Most digital newsrooms are familiar with basic metrics, like pageviews, time on page, recirculation rate, or even audience demographics.

For specific projects, there are other ways to keep track of success. For stories aimed at individuals or institutions with the capacity to make change, news organizations can keep track of who the story reached and their proximity to the target audience, White said. For example, if a story is about a specific policy change, they can note if a legislator mentioned the story as part of the lawmaking process. The Guardian also uses a social listening tool to better understand what conversations their stories are able to spark, and similarly, Green-Barber recommended keeping track of when your organization gets direct feedback from an audience member. 
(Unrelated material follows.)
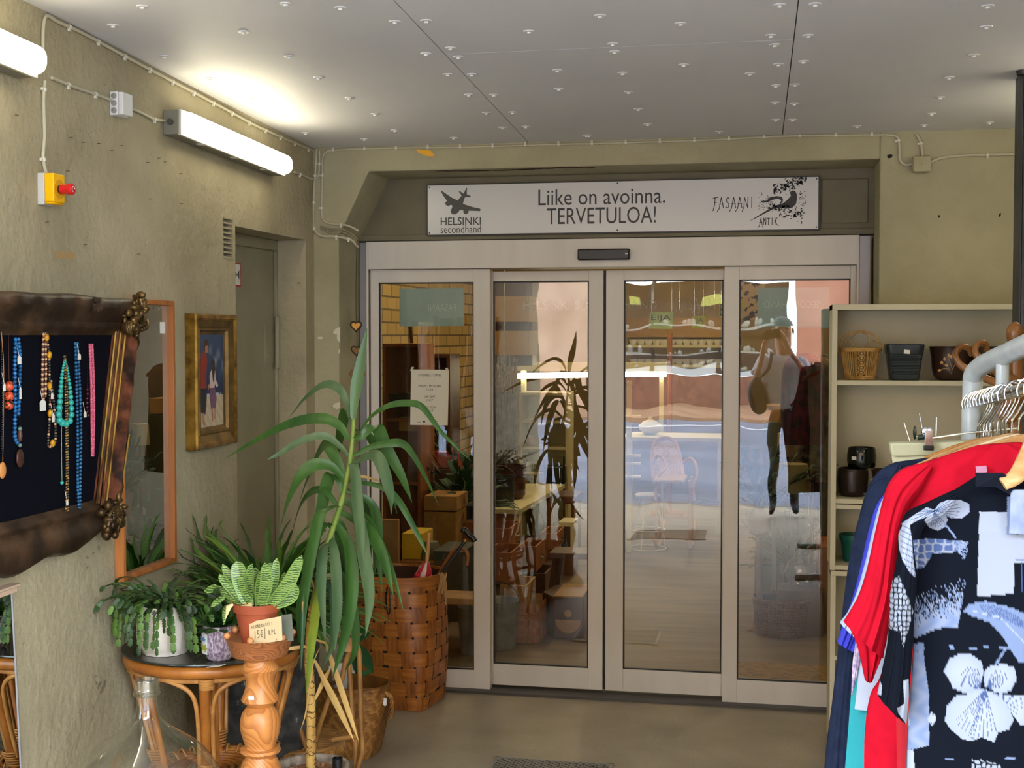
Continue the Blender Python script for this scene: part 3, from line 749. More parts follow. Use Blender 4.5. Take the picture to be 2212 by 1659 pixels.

It is also important to remember that real-world impact often takes time and that will not be reflected in initial analytics, Green-Barber said. News organizations can implement audience surveys or conduct focus groups to get a better understanding of what’s happening on the ground in response to their coverage. These strategies often work best when the outlet has a clear goal of what aspect of impact they want to measure, whether it be for themselves or for a funder. 

White recommended using the Center for Investigative Reporting’s impact tracker, which was created by Green-Barber. Impact Architects also has a number of free tools, and Green-Barber also recommended Resolve Philly’s impact tracker. Solutions Journalism Network also has strategies for tracking impact.

Focusing on data and impact will require a cultural shift in the newsroom

When news organizations can better understand their impact data, they not only inform donors as to which strategies work, but also the journalists producing the stories, who can build upon that success. But it is not always easy to get everyone on board — Greenbaum said some journalists at NPR were initially concerned that the amount of data collection would lead to the outlet prioritizing click bait rather than the deep, service-oriented journalism the organization prides itself on. 

White said talking about stories’ tangible impact creates more excitement in the newsroom than discussing clicks or other traditional metrics, and that The Guardian makes it a point to regularly discuss impact with all sectors of the organization to show how their reporting pays off. 

To help foster the cultural shift in the newsroom, Greenbaum said it is important that development professionals are integrated with the rest of the newsroom. She recommended creating a cross-functional data working group to bring together people from all sectors of the organization — editorial, marketing, audience, operational, and more. This group can help set goals for data collection and communicate these goals to the rest of the company, as well as conduct surveys to better understand the data needs or concerns of employees. 

“Success begets success, impact begets impact,” White said. “The more we talk about it, the more it becomes part of the work that we do, not a burden that you’re trying to achieve in the newsroom.”